I am fairly certain I recall that Lowell, Anna and I were the sole contributors to our Leafy Mustards grex this season? Regardless, my bed of mustard greens is doing what mustard greens do: adamantly and indifferently growing robustly and quickly regardless of the weather. These are all primarily in cotyledon stages but, none the less, this will likely be densely packed in a month’s time.
I sowed the seeds.
Lightly covered them.
Then placed the loose straw atop the beds. Those have never been watered by me as of yet -
rains only. And they have been repeatedly
blasted by hard and light frosts.
Though, I do think one ‘could’ do that sowing into straw - I would prefer working with more Mustard seed. It is such a heavy producing seed crop it would be a worthy and interesting trial. There are many ways to go about this - ie one could cut down the seed stalks in place and lay them down atop a bed (strawed or un-strawed). I find mustard greens some of the easiest and most willing leafy greens in the garden. Almost a pseudo-perennial ephemeral with how quickly they do everything and how they always re-sow themselves and return annually whether I involve myself or not.
I’ve been trying to figure out how to make it easier to establish beds of small seeds in my very dry climate, without having to water them a couple of times a day until germination. A light straw mulch would help retain water. . . but would also make weeding more difficult later on. (I have lots of tough perennial weeds in my garden. I’ve experimented with not weeding/just cutting things back, but when that happens the weeds just take over. And unweeded beds seem to need even more water to support all that extra greenery.)
I don’t know if this helps your thinking at all but my experiences with the mustards is they are absurdly resilient and want to grow. I don’t know what your fall/winter cycle is but you could try to get that coveted head start by overwintering the seeds under a loose straw mulch and then let them water in and appear
au natural.

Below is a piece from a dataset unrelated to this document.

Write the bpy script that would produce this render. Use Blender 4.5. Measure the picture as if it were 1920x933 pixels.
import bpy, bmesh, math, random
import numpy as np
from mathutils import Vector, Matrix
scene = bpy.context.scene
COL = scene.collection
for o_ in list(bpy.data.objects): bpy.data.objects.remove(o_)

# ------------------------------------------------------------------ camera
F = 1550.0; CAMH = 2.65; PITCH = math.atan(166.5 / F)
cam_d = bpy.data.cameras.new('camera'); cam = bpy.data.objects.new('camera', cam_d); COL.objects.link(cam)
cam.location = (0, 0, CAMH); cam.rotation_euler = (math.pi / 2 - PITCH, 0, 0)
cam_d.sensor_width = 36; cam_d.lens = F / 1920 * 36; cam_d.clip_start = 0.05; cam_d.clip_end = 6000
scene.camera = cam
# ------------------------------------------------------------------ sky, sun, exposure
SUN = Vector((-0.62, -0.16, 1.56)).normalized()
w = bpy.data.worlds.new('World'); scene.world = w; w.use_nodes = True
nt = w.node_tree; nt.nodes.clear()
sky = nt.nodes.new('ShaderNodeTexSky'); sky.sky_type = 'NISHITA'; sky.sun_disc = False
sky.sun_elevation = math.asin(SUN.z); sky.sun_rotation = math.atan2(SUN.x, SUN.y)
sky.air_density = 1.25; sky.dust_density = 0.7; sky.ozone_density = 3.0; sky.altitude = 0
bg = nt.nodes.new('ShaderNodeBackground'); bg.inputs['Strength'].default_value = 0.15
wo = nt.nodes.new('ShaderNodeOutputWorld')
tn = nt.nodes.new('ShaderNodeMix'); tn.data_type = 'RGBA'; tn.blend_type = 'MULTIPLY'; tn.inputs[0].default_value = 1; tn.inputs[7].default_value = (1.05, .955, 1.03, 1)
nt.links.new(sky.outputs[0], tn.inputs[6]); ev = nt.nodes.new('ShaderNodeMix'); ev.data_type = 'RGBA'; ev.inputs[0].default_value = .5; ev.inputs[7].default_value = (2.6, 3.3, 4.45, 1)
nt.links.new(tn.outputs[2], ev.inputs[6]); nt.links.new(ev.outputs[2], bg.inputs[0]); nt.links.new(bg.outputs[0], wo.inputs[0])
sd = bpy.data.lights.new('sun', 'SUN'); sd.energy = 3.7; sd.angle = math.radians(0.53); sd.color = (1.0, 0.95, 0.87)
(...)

OR,
on the other hand just commit to at least one dedicated season of getting established ao you reap the benefits of over-sowing their massive seed offering.
Yes, I agree about the mustards! I’m more thinking for small seeded plants in general; the various brassicas, carrots, etc.
While mustards do self-seed for me, I’m moving away from self-seeding as an overall garden strategy because it makes weeding and other management so much more difficult. I figure that I should treat self-seeding as an added bonus: if things come up around other things I’m growing, great, I will harvest them. But not depend on it too much, or avoid digging perennial weeds in hopes of preserving all the self-seeding weedy things. Basically what I was getting was an example of ecological succession; the self-seeding annuals giving way to more robust (and less useful) perennials (bindweed, quack grass, dock, Maximillian sunflowers, various mints, etc.)
It has been quite cool overall here this late spring. In my mountain valley world this means occasional light frosts at the bare minimum with mostly hard frosts ranging in the 16F-20F nightly lows. This spring killed at least two more peach trees (likely three) and an Asian pear. “Frost is the plant killer.” Not your zones. Anywho, I say all of this to say: the mustards (like most brassica) continue to not really care all that much. As long as we are above 10F even the direct sown seedlings tend to persevere, grow a little, and await the warmth to really pop. This years GTS mustards continue doing their thing, albeit at a snails pace as they await warmer weather and some actual consecutive evenings above the freezing point.
My Mustard ‘Sea of Greens (and purples and…)’ is slowly moving along. I am beginning to get an occasional night without frost, however, so this ‘should’ (a funny word that one) start creeping along a bit more non-tepidly.